## Task statement
Reproduce each of the lines word for word.

^^^^

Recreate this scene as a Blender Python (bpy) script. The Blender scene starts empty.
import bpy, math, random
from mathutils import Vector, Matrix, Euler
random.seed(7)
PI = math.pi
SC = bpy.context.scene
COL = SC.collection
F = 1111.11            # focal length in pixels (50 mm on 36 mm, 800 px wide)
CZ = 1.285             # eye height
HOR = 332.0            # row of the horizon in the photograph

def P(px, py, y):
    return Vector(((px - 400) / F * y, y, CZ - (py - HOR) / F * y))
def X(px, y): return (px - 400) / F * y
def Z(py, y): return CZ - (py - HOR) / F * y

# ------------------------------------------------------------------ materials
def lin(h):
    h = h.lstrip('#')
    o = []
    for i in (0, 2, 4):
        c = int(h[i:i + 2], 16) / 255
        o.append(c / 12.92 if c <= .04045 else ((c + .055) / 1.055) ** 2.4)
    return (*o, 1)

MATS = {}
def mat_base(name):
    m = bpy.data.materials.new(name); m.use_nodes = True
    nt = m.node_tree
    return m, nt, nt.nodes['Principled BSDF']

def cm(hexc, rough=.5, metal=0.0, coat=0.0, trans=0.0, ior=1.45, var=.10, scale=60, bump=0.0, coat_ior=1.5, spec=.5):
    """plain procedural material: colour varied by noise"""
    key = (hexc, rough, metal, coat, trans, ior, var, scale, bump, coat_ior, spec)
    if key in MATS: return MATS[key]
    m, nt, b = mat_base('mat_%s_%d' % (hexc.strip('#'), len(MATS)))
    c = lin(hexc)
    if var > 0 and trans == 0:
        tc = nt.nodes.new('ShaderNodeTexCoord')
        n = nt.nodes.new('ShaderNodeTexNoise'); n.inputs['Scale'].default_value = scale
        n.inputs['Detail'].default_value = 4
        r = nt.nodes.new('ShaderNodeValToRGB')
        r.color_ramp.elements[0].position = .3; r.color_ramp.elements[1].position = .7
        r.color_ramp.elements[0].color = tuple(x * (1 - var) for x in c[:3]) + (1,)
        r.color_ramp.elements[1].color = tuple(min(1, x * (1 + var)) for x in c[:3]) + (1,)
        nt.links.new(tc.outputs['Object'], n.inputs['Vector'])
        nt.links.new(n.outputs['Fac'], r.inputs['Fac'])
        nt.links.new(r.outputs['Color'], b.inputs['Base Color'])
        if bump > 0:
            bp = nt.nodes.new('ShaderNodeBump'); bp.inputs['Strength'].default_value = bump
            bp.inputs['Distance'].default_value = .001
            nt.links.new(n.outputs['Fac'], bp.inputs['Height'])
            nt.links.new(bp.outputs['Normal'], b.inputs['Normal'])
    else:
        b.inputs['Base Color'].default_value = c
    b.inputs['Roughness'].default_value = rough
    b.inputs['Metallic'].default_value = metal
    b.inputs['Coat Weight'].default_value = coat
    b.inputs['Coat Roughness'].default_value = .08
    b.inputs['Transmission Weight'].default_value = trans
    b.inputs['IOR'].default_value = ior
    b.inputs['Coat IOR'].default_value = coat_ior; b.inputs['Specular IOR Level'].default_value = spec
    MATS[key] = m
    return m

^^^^

## Result of the task
Recreate this scene as a Blender Python (bpy) script. The Blender scene starts empty.
import bpy, math, random
from mathutils import Vector, Matrix, Euler
random.seed(7)
PI = math.pi
SC = bpy.context.scene
COL = SC.collection
F = 1111.11            # focal length in pixels (50 mm on 36 mm, 800 px wide)
CZ = 1.285             # eye height
HOR = 332.0            # row of the horizon in the photograph

def P(px, py, y):
    return Vector(((px - 400) / F * y, y, CZ - (py - HOR) / F * y))
def X(px, y): return (px - 400) / F * y
def Z(py, y): return CZ - (py - HOR) / F * y

# ------------------------------------------------------------------ materials
def lin(h):
    h = h.lstrip('#')
    o = []
    for i in (0, 2, 4):
        c = int(h[i:i + 2], 16) / 255
        o.append(c / 12.92 if c <= .04045 else ((c + .055) / 1.055) ** 2.4)
    return (*o, 1)

MATS = {}
def mat_base(name):
    m = bpy.data.materials.new(name); m.use_nodes = True
    nt = m.node_tree
    return m, nt, nt.nodes['Principled BSDF']

def cm(hexc, rough=.5, metal=0.0, coat=0.0, trans=0.0, ior=1.45, var=.10, scale=60, bump=0.0, coat_ior=1.5, spec=.5):
    """plain procedural material: colour varied by noise"""
    key = (hexc, rough, metal, coat, trans, ior, var, scale, bump, coat_ior, spec)
    if key in MATS: return MATS[key]
    m, nt, b = mat_base('mat_%s_%d' % (hexc.strip('#'), len(MATS)))
    c = lin(hexc)
    if var > 0 and trans == 0:
        tc = nt.nodes.new('ShaderNodeTexCoord')
        n = nt.nodes.new('ShaderNodeTexNoise'); n.inputs['Scale'].default_value = scale
        n.inputs['Detail'].default_value = 4
        r = nt.nodes.new('ShaderNodeValToRGB')
        r.color_ramp.elements[0].position = .3; r.color_ramp.elements[1].position = .7
        r.color_ramp.elements[0].color = tuple(x * (1 - var) for x in c[:3]) + (1,)
        r.color_ramp.elements[1].color = tuple(min(1, x * (1 + var)) for x in c[:3]) + (1,)
        nt.links.new(tc.outputs['Object'], n.inputs['Vector'])
        nt.links.new(n.outputs['Fac'], r.inputs['Fac'])
        nt.links.new(r.outputs['Color'], b.inputs['Base Color'])
        if bump > 0:
            bp = nt.nodes.new('ShaderNodeBump'); bp.inputs['Strength'].default_value = bump
            bp.inputs['Distance'].default_value = .001
            nt.links.new(n.outputs['Fac'], bp.inputs['Height'])
            nt.links.new(bp.outputs['Normal'], b.inputs['Normal'])
    else:
        b.inputs['Base Color'].default_value = c
    b.inputs['Roughness'].default_value = rough
    b.inputs['Metallic'].default_value = metal
    b.inputs['Coat Weight'].default_value = coat
    b.inputs['Coat Roughness'].default_value = .08
    b.inputs['Transmission Weight'].default_value = trans
    b.inputs['IOR'].default_value = ior
    b.inputs['Coat IOR'].default_value = coat_ior; b.inputs['Specular IOR Level'].default_value = spec
    MATS[key] = m
    return m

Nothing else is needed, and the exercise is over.